## Brief:
Reproduce each line of the listing exactly.

## Data provided:
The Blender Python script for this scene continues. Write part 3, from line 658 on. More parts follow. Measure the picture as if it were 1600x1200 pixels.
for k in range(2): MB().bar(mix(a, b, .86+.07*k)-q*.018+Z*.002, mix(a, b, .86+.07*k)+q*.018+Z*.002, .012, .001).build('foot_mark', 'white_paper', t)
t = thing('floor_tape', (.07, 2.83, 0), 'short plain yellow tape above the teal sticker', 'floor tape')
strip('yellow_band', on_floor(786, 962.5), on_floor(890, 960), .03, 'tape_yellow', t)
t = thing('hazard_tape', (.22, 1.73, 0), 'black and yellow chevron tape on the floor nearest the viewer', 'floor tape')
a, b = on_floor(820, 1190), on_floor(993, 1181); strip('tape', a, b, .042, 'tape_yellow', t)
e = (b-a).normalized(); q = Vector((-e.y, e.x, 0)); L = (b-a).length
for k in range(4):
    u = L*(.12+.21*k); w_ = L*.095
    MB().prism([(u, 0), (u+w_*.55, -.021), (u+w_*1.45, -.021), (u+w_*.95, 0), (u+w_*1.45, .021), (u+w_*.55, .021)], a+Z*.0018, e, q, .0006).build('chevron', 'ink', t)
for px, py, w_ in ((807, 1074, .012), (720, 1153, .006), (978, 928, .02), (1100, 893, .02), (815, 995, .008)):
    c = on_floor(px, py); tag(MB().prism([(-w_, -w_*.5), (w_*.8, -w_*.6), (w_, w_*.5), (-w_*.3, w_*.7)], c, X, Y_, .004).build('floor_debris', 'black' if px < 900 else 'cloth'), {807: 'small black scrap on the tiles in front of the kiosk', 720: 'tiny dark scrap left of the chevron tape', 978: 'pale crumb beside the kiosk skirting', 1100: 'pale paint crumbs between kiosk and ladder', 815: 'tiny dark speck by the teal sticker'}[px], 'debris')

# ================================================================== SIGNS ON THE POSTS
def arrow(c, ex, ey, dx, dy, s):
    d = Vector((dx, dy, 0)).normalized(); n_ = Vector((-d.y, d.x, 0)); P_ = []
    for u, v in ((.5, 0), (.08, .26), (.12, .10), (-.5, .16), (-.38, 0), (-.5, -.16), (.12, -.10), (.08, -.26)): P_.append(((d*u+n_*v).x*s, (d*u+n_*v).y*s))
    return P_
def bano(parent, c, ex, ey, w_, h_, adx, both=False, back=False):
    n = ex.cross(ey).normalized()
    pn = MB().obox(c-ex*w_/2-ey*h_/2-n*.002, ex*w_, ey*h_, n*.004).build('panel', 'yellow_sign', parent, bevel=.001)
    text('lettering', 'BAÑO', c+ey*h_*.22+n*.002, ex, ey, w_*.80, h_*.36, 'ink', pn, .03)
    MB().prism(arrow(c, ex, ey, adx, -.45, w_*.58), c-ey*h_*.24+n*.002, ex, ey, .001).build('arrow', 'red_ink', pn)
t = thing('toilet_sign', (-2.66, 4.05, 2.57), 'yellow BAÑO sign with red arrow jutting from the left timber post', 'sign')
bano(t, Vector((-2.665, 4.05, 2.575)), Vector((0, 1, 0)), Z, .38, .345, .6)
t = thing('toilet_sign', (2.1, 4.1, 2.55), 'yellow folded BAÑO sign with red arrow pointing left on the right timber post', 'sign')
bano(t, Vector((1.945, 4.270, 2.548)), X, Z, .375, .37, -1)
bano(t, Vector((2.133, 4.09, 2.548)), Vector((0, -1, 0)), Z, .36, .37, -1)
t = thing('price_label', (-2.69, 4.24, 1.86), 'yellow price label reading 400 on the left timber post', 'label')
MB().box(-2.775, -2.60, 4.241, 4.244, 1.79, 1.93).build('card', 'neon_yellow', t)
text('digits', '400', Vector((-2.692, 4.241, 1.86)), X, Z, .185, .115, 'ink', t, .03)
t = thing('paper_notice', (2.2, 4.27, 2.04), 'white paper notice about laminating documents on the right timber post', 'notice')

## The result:
The Blender Python script for this scene continues. Write part 3, from line 658 on. More parts follow. Measure the picture as if it were 1600x1200 pixels.
for k in range(2): MB().bar(mix(a, b, .86+.07*k)-q*.018+Z*.002, mix(a, b, .86+.07*k)+q*.018+Z*.002, .012, .001).build('foot_mark', 'white_paper', t)
t = thing('floor_tape', (.07, 2.83, 0), 'short plain yellow tape above the teal sticker', 'floor tape')
strip('yellow_band', on_floor(786, 962.5), on_floor(890, 960), .03, 'tape_yellow', t)
t = thing('hazard_tape', (.22, 1.73, 0), 'black and yellow chevron tape on the floor nearest the viewer', 'floor tape')
a, b = on_floor(820, 1190), on_floor(993, 1181); strip('tape', a, b, .042, 'tape_yellow', t)
e = (b-a).normalized(); q = Vector((-e.y, e.x, 0)); L = (b-a).length
for k in range(4):
    u = L*(.12+.21*k); w_ = L*.095
    MB().prism([(u, 0), (u+w_*.55, -.021), (u+w_*1.45, -.021), (u+w_*.95, 0), (u+w_*1.45, .021), (u+w_*.55, .021)], a+Z*.0018, e, q, .0006).build('chevron', 'ink', t)
for px, py, w_ in ((807, 1074, .012), (720, 1153, .006), (978, 928, .02), (1100, 893, .02), (815, 995, .008)):
    c = on_floor(px, py); tag(MB().prism([(-w_, -w_*.5), (w_*.8, -w_*.6), (w_, w_*.5), (-w_*.3, w_*.7)], c, X, Y_, .004).build('floor_debris', 'black' if px < 900 else 'cloth'), {807: 'small black scrap on the tiles in front of the kiosk', 720: 'tiny dark scrap left of the chevron tape', 978: 'pale crumb beside the kiosk skirting', 1100: 'pale paint crumbs between kiosk and ladder', 815: 'tiny dark speck by the teal sticker'}[px], 'debris')

# ================================================================== SIGNS ON THE POSTS
def arrow(c, ex, ey, dx, dy, s):
    d = Vector((dx, dy, 0)).normalized(); n_ = Vector((-d.y, d.x, 0)); P_ = []
    for u, v in ((.5, 0), (.08, .26), (.12, .10), (-.5, .16), (-.38, 0), (-.5, -.16), (.12, -.10), (.08, -.26)): P_.append(((d*u+n_*v).x*s, (d*u+n_*v).y*s))
    return P_
def bano(parent, c, ex, ey, w_, h_, adx, both=False, back=False):
    n = ex.cross(ey).normalized()
    pn = MB().obox(c-ex*w_/2-ey*h_/2-n*.002, ex*w_, ey*h_, n*.004).build('panel', 'yellow_sign', parent, bevel=.001)
    text('lettering', 'BAÑO', c+ey*h_*.22+n*.002, ex, ey, w_*.80, h_*.36, 'ink', pn, .03)
    MB().prism(arrow(c, ex, ey, adx, -.45, w_*.58), c-ey*h_*.24+n*.002, ex, ey, .001).build('arrow', 'red_ink', pn)
t = thing('toilet_sign', (-2.66, 4.05, 2.57), 'yellow BAÑO sign with red arrow jutting from the left timber post', 'sign')
bano(t, Vector((-2.665, 4.05, 2.575)), Vector((0, 1, 0)), Z, .38, .345, .6)
t = thing('toilet_sign', (2.1, 4.1, 2.55), 'yellow folded BAÑO sign with red arrow pointing left on the right timber post', 'sign')
bano(t, Vector((1.945, 4.270, 2.548)), X, Z, .375, .37, -1)
bano(t, Vector((2.133, 4.09, 2.548)), Vector((0, -1, 0)), Z, .36, .37, -1)
t = thing('price_label', (-2.69, 4.24, 1.86), 'yellow price label reading 400 on the left timber post', 'label')
MB().box(-2.775, -2.60, 4.241, 4.244, 1.79, 1.93).build('card', 'neon_yellow', t)
text('digits', '400', Vector((-2.692, 4.241, 1.86)), X, Z, .185, .115, 'ink', t, .03)
t = thing('paper_notice', (2.2, 4.27, 2.04), 'white paper notice about laminating documents on the right timber post', 'notice')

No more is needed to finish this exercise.